When your travel mug steps keeping things hot.

Sometimes your favorite stainless steel travel mug will stop keeping your beverages warm or cold for no apparent reason. This may occur as a slow process that spreads out over several weeks or it may occur suddenly with the mug working fine one day and not the next. So what happens and why does this occur? The answer is fairly simple when you think about the way that high quality mugs are manufactured and insulated.

There are several different ways that manufacturers use to insulate a travel mug. The most important of these is the vacuum insulation system. What this means is that the manufacturer makes the vessel portion of the mug in two pieces. These amount to an inner shell and an outer shell. The shells are very similar in size, but the inner shell is just a little bit smaller than it has to be in order to fit inside the outer shell. If you set one water glass down inside another you may notice a small empty space between the bottom of the glasses and perhaps between their sides. This is the same principle that mug manufacturers are using when they build a vacuum insulation system.

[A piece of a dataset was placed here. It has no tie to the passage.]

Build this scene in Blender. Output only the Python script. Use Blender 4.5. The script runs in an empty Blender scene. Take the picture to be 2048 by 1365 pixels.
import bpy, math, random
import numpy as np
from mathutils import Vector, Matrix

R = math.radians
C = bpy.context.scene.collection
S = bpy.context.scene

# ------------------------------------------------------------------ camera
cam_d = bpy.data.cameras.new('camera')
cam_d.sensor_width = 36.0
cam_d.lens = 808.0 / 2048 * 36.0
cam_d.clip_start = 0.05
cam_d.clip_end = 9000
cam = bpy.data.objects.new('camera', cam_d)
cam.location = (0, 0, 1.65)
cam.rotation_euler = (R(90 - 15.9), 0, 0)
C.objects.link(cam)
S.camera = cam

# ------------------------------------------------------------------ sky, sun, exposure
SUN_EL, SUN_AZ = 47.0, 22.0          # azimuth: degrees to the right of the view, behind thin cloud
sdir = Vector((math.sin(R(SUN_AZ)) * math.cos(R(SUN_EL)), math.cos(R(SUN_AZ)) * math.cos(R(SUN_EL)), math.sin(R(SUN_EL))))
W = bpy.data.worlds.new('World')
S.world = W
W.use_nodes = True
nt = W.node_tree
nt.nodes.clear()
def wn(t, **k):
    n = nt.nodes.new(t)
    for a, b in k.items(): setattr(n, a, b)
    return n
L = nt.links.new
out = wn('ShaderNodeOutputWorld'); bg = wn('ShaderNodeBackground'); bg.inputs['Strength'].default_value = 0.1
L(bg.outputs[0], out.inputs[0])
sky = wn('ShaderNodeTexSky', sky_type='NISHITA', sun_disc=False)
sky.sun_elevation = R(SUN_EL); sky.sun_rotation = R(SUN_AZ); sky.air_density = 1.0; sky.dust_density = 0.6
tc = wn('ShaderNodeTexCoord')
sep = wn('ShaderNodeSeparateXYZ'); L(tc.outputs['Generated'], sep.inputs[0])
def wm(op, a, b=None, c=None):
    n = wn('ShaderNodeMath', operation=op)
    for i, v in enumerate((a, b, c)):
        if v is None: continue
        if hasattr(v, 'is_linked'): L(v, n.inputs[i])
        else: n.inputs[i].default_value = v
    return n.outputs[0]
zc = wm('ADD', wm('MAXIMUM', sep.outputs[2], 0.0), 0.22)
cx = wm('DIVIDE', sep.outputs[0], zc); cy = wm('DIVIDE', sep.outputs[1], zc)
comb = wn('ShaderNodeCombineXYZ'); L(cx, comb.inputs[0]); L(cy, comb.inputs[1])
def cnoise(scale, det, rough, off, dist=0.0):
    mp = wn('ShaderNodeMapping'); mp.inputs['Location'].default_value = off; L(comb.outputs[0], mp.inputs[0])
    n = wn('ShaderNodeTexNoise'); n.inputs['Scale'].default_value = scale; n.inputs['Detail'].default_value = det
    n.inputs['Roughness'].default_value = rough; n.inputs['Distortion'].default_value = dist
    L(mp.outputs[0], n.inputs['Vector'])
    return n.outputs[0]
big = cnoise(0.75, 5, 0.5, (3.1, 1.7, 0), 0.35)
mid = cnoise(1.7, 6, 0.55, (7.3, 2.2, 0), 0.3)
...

Once the two shells have been assembled they are sealed together around the top. This leaves a small open space between the two shells, and to insulate the mug the manufacturer will draw all of the air out of this empty space, leaving a vacuum that is held in place between the two shells by the seal where the shells are joined at the top. It is the vacuum in this empty space that actually insulates most stainless steel travel mugs.

For the most part this is an extremely durable way to put together a travel mug that is both lightweight and highly insulated, but unfortunately the seals that hold the vacuum in place will occasionally leak. When this happens the travel mug will lose its insulation ability, and any contents held within the mug will begin to rapidly warm or cool as the case may be.

Leakage of this vacuum seal may sometimes be caused by a sudden drop, especially one around the unprotected rim where the seal is located. More often it just seems to occur usually as the mug ages, and may be a result of many hot cold cycles as hot beverages are placed inside and consumed.

If you suspect your travel mug may have a vacuum seal leak because it suddenly has lost its insulating ability, there isn’t really much you can do to repair or fix the issue. The mug can still be used it just won’t have the ability to keep your beverages warm or cold.

You can check for leaks by submerging the mug in a sink full of water for several minutes to an hour. Then empty the mug completely and hold it up side down to see if you can find a small drip from somewhere around the rim. You may need to turn the mug slowly so that each part of the rim as an opportunity to point downward. If you use this method please remember that plastic covers and handle attachments can sometimes hold water or other moisture and the drip you see may be coming from nothing more than the handle or thread fittings.

Another thing you might try after you submerge the stainless steel travel mug for a while, is to drain it and then shake it near your ear to see if you can hear water sloshing. The idea with both of these methods is that a broken seal that allowed air into the space normally containing a vacuum will also allow water to leak in if you submerge the mug long enough.